Site owners should make it very easy for visitors to share, like, tweet, dig or +1 any single piece of content as well as the site as a whole. New, relevant content should be published to the brand’s social media networks for sharing as well. Sharing is marketing. Marketing is branding. Branding is trust. Trust leads to authority.
Brand managers should also spend time cultivating their social networks. Networks with a wide reach and are comprised of other authoritative followers can have a greater impact on the perceived authority of the content being shared via that network. Also, it offers greater opportunities for content to be shared by authorities within the market space, which will only add weight to the content being shared and who originally published it.
Subjective Factors - Content, Design & Usage
Is the content on your site useful to visitors?

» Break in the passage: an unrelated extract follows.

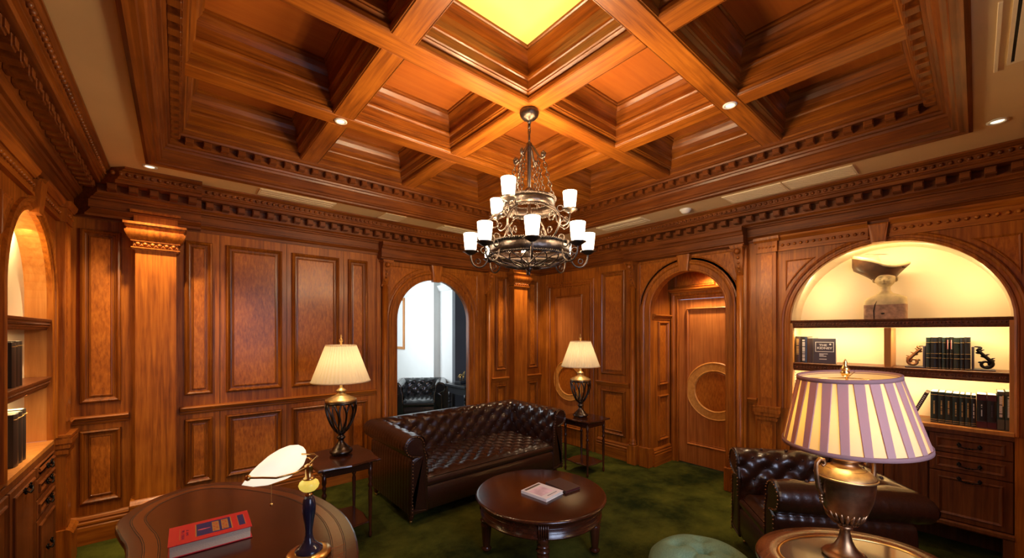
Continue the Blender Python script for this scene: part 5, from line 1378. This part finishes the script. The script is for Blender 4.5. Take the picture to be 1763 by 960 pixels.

Is the look and feel of the site pleasing to your audience? Does the site inspire trust? Would you give this site your credit card number? These are all questions site owners must take into consideration.

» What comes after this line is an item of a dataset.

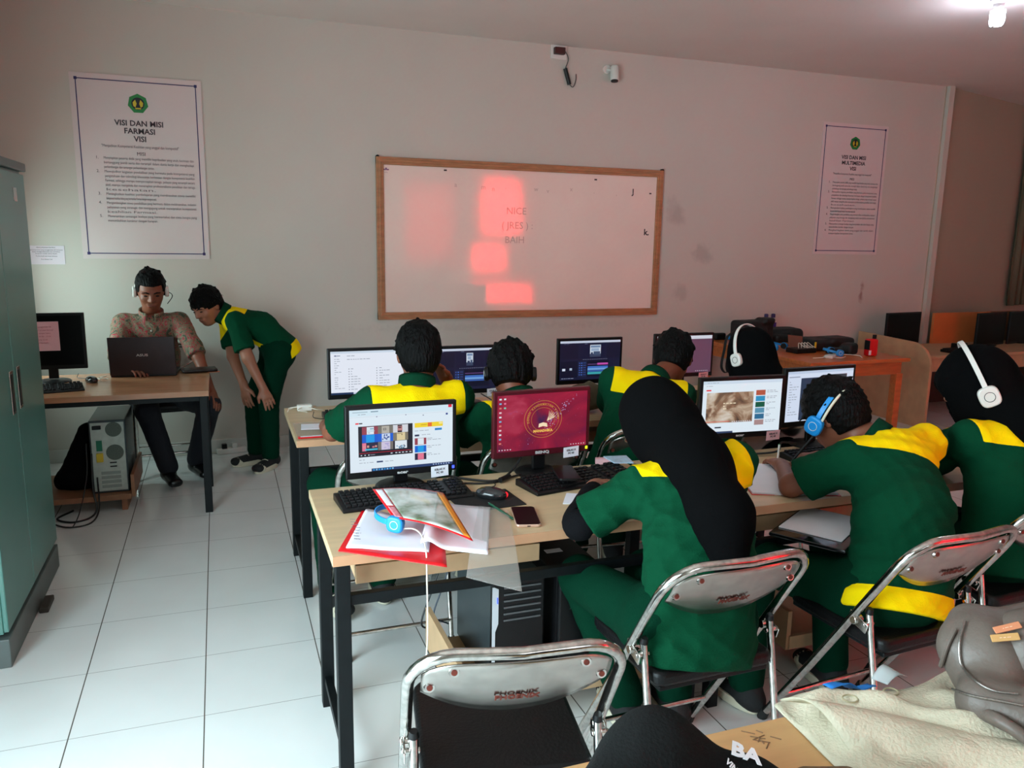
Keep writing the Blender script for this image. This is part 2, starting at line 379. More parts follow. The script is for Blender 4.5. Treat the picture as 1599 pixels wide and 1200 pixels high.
# ------------------------------------------------------------------ posters
M_poster = mat('poster_vinyl', (214, 200, 198), .35, noise=.02, nscale=3)
M_border = mat('poster_border_ink', (40, 30, 90), .5)
M_egreen = mat('emblem_green', (30, 130, 62), .5); M_edark = mat('emblem_dark', (22, 20, 34), .5); M_eyel = mat('emblem_yellow', (210, 185, 40), .5)
def poster(x0, x1, z0, z1, label, title, lines):
    t = thing('poster', label, 'poster', ((x0+x1)/2, YW, z0), 0, 'vision and mission posters on the front wall'); w_ = x1-x0; h_ = z1-z0
    def px(u, v): return (-w_/2+w_*u, h_*(1-v))
    MB().box((0, -.003, h_/2), (w_, .004, h_)).build('sheet', M_poster, t)
    b = MB(); m_ = w_*.045
    for z in (m_, h_-m_): b.box((0, -.0056, z), (w_-2*m_, .001, .006))
    for x in (-w_/2+m_, w_/2-m_):
        b.box((x, -.0056, h_/2), (.006, .001, h_-2*m_))
        for z in (m_, h_-m_): b.box((x, -.0057, z), (.018, .001, .018))
    b.build('printed_border', M_border, t)
    e = MB(); cx, cz = px(.5, .145); R_ = w_*.08
    e.mi = 0; pts = []
    for k in range(14):
        a = PI/2+2*PI*k/14; rr = R_*(1.0 if k % 2 == 0 else .90); pts.append((cx+rr*math.cos(a), cz+rr*math.sin(a)))
    e.prism(pts, .001, 'Y', -.0062)
    e.mi = 1; e.prism([(cx+R_*.62*math.cos(a), cz+R_*.62*math.sin(a)) for a in [2*PI*k/24 for k in range(24)]], .001, 'Y', -.0068)
    e.mi = 2
    for sg in (-1, 1): e.prism([(cx+sg*R_*.5, cz+R_*.1), (cx+sg*R_*.25, cz+R_*.4), (cx+sg*R_*.12, cz), (cx+sg*R_*.25, cz-R_*.38), (cx+sg*R_*.45, cz-R_*.25)], .001, 'Y', -.0074)
    e.prism([(cx-R_*.3, cz-R_*.42), (cx+R_*.3, cz-R_*.42), (cx+R_*.25, cz-R_*.55), (cx-R_*.25, cz-R_*.55)], .001, 'Y', -.0074)
    e.build('emblem', [M_egreen, M_edark, M_eyel], t)
    for i, s in enumerate(title):
        x, z = px(.5, .265+.042*i); text('title_line', s, w_*.062, M_ink, t, (x, -.006, z), R90, bold=.0012)
    x, z = px(.5, .385); text('motto_line', '"Menjadikan Kompetensi Keahlian yang unggul dan kompetitif"', w_*.033, M_fine, t, (x, -.006, z), R90, sx=.72)
    x, z = px(.5, .425); text('title_line', 'MISI', w_*.04, M_ink, t, (x, -.006, z), R90)
    v = .45; N = 0
    for para in lines:
        for j, s in enumerate(para):
            x, z = px(.21, v); o = text('body_line', s, w_*.030, M_fine, t, (x, -.006, z), R90, 'LEFT')
            wd = max(o.dimensions.x, .01); wd = max(p.co.x for p in o.data.vertices); full = w_*.70*(1.0 if j < len(para)-1 else .55)
            o.scale.x = full/wd
            if j == 0:
                x, z = px(.15, v); text('list_number', '%d.' % (N+1), w_*.034, M_ink, t, (x, -.006, z), R90, 'LEFT')
            v += .0245
        N += 1
    return t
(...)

Search engines can track when users arrive on your site and then return back to their search results. Think of this as their way of measuring your site’s bounce rate. If a page is causing visitors to return to Google more frequently for a given query, soon enough, Google will deem that page no longer an authority for that particular query. If this happens with a significant number of queries for that domain, Google can make adjustments to the frequency in which a domain’s pages will appear in search results, and the rankings of that site’s pages when they do appear. Site owners need to monitor their bounce rates, specifically from organic search traffic, and continually work to improve their sites’ stickiness.
Google also employs an army of people who manually check Google’s search results and provide the subjective view of their search results that an algorithm sometimes can’t. Here, actual humans are making judgments about the trustworthiness of a site and how well it fulfills a searcher’s needs. Make sure your site looks like someplace your average visitor would feel safe providing personal information. There have even been reports of these reviewers making judgments based on the snippet shown in the search result. Make sure your Title and Description tags are useful and not overly stuffed with keywords.
Finally, when it comes to design and usage, site owners have to be concerned with page load speed. One popular statistic states that “40% of people abandon a website that takes more than 3 seconds to load.” It’s going to be next to impossible for people to share and promote your content or brand if they’re leaving before they get a chance to experience it.
The Wrap-Up
If we try to sum-up what Google’s recent push toward brand and domain authority really means in these terms, I believe we see some basic principles bubbling up:
- Get deep, quality links from relevant, authoritative websites
- Allow your content to be sharable through social media channels
- Build a fast-loading website that provides relevant content within an experience that pleases visitors and keeps them on the site.
It looks to me like Google is encouraging us to combine the basics of SEO, Content Marketing, and Design and Usability. Getting these disciplines in sync should be something site owners everywhere can agree is a positive and something to be encouraged.